2008 The Blue Marlin

January 16th, 2008

The Blue Marlin

Catching fish this time around has been very lacking as matter of fact the only fish we had caught and landed during our offshore passages from New York to the Caribbean and south was a small Atlantic mackerel between St Martin & St Barts, so I thought our luck is changing. We can count all the lures we lost this time and that small mackerel becomes a very expensive meal.

We sailed and fished from St Barts to St Kitts then to Nevis then to Montserrat during which we caught two massive barracudas which we couldn’t eat they are so loaded with ciguatera poison.

On the way between Montserrat and Guadalupe we had the two 8” lures one on each side of the boat, one of them with a 400 lb test line. Lillian questioned why such a thick line as it was so hard to coil on the hand reel, I explained that when I bought it I had forgotten what size the old one was, which by the way is a 200 lbs test line, that had served us very well and we still have it.

 
The Blue Marlin

It was a clear hot day, we were motor sailing with full main and genoa making 6 knots on a close reach as the breeze came from the south east. We had taken all the pictures we could of the volcano on Montserrat so Lillian was on deck getting some needed rays and I was in the shade of the cockpit looking aft hoping to snag a fish. Our ETA to Guadalupe was 1430 hours local time.

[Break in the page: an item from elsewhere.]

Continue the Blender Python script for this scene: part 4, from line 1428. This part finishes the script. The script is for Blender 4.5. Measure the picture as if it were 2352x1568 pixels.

Are we ever going to catch anything? Lillian and I would ask each other, or have all the fish gone? We had lunch and Lillian went back on deck for some more tanning. All of a sudden the cloths peg on the starboard side attached to the 400 lb line snapped. This signals a bite or a strike. I got up to grab the line and started pulling it in but it felt very light as if nothing was on it, so as I usually do, I kept pulling it in to check if the lure is still intact when all of a sudden something yanked it out of my hand. I quickly wrapped it around one of the winches on the coming and started to pull it in when all off a sudden the big Blue Marlin jumps right out of the water about 150 ft to starboard stern. I called Lillian and she came running over when all of a sudden the Marlin jumped out of the water to the other side of the boat. Lillian asked me how we would land such a big fish and I told her that I had already stayed awake many nights figuring that out. For now we had to concentrate on slowing this monster down.

 
40 Kg of meat

One mistake, I asked Lillian to put the engine in neutral, the boat slowed too much now the marlin came towards us and wrapped the line around the wind-vane rudder. The marlin would dive down deep in the ocean, the water was so clear that we could see where it was when below the boat. We tied a 3/8” rope around the hand reel and we managed to unwrap it from around the wind-vane rudder. Forty minutes later the marlin started getting tired and I managed to bring it near the boat but every time I go to pull the head out of the water it would wiggle ferociously trying to get loose. We poured some Jonny Walker down its mouth and that put it out. I grabbed it from the long beak and tried to lift it on to the boat but it was too heavy. I devised a way to lasso a rope around the body and pushed it down to the tail tightened it up. The next thing was to attach this to one of the spare halyards, then I took a serrated knife and cut through the mouth to release the hook as it was impossible to remove any other way. The marlin dropped down into the water, held only by the rope on the halyard, see pictures. We winched it up with the halyard and viola, 1 ¼ hour later it’s on the boat. Then it took me over another hour to clean and cut it all up in stakes.